França, que também foi visitante nas universidades Columbia e Stanford, nos Estados Unidos, ressalta que a forma como as pessoas são percebidas e tratadas impacta em sua trajetória ao longo da vida, por vários mecanismos diferentes. "A própria desigualdade racial afeta as escolhas das pessoas e comportamentos."

Por meio de análises a partir de bases de dados, como a Pnad (Pesquisa Nacional por Amostra de Domicílios) Contínua, do IBGE (Instituto Brasileiro de Geografia e Estatística), o livro propõe uma reflexão sobre a persistência histórica da desigualdade e como essas diferenças se refletem na renda e nos salários, no acesso à saúde na exposição à violência.
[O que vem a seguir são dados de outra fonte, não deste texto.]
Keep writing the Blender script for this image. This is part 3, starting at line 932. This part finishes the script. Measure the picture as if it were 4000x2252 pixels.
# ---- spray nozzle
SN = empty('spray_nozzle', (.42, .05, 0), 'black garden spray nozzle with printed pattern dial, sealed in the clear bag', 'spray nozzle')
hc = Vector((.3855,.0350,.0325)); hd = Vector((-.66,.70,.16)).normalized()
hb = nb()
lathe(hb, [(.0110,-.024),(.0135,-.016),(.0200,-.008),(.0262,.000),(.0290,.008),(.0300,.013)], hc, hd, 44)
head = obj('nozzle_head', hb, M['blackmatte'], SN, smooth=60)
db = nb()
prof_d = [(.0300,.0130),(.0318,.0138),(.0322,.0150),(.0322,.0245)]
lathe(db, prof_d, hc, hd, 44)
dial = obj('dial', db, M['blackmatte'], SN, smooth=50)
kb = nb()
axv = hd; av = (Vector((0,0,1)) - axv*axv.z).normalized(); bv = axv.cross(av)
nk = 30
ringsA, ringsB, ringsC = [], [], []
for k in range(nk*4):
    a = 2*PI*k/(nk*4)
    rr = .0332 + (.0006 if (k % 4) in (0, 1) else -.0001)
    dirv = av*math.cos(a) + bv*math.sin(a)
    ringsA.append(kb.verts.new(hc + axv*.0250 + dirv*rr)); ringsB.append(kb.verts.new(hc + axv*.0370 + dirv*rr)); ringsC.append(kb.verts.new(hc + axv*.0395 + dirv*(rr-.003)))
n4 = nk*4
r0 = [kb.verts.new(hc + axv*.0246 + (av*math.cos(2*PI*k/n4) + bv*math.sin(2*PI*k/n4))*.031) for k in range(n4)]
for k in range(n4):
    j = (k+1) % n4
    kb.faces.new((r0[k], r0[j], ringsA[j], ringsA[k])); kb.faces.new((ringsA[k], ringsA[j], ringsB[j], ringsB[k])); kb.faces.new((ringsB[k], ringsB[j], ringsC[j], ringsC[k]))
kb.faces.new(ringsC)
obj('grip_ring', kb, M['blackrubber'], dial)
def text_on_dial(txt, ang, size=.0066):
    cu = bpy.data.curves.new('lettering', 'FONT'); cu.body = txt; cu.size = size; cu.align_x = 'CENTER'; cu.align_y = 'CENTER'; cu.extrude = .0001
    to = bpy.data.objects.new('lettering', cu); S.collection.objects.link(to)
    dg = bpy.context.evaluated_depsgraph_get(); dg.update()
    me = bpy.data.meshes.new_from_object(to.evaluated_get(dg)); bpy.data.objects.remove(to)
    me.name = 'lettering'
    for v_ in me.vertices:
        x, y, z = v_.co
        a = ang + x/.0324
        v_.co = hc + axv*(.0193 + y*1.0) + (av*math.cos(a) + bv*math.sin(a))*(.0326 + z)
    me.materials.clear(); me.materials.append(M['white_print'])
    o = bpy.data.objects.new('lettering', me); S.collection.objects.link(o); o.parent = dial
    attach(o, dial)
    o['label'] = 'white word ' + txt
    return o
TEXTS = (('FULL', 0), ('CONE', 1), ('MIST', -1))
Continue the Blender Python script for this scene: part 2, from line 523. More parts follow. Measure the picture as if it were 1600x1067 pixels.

Capa do livro 'Números da Discriminação Racial', lançado nesta sexta-feira - Reprodução

Apesar de avanços em anos recentes, muitas ocupações ainda têm sub-representação de mulheres e de negros, a própria economia é uma área dominada por homens, brancos e de alta renda, lembra o colunista.

Já Portella, 33, avalia que a pesquisa sobre desigualdade racial, do ponto de vista econômico, tem uma tradição relativamente longa nos Estados Unidos, mas ainda é recente no Brasil.

O economista é pesquisador de pós-doutorado do Insper e já foi aluno visitante na Universidade Columbia e na Universidade das Nações Unidas (Finlândia).

Para ele, o livro trata do assunto com um viés econômico, mas também olhando para a sociologia e a história.

"Temos estudos quantitativos feitos no campo da sociologia, mas ainda estamos mal servidos de estudos sobre a desigualdade racial. A nossa ideia era organizar ideias que estavam circulando nesses últimos 20 anos em diferentes trabalhos com vários tópicos, mas ainda sem uma obra introdutória.

Os dois pesquisadores estão entre os criadores do Ifer (Índice Folha de Equilíbrio Racial), indicador que, nas palavras deles, "padroniza as desigualdades pela composição racial da população local, permitindo comparar desequilíbrios raciais no país, regiões e estados, sem distorções".

Os números presentes no livro, que partem da mesma base de dados do Ifer, também oferecem uma oportunidade para repensar políticas públicas no Brasil, com o objetivo de tornar o combate à desigualdade racial algo mais efetivo.

As suas conclusões inspiraram uma série de reportagens sobre discriminação racial no Brasil, a ser publicada pela Folha a partir desta semana.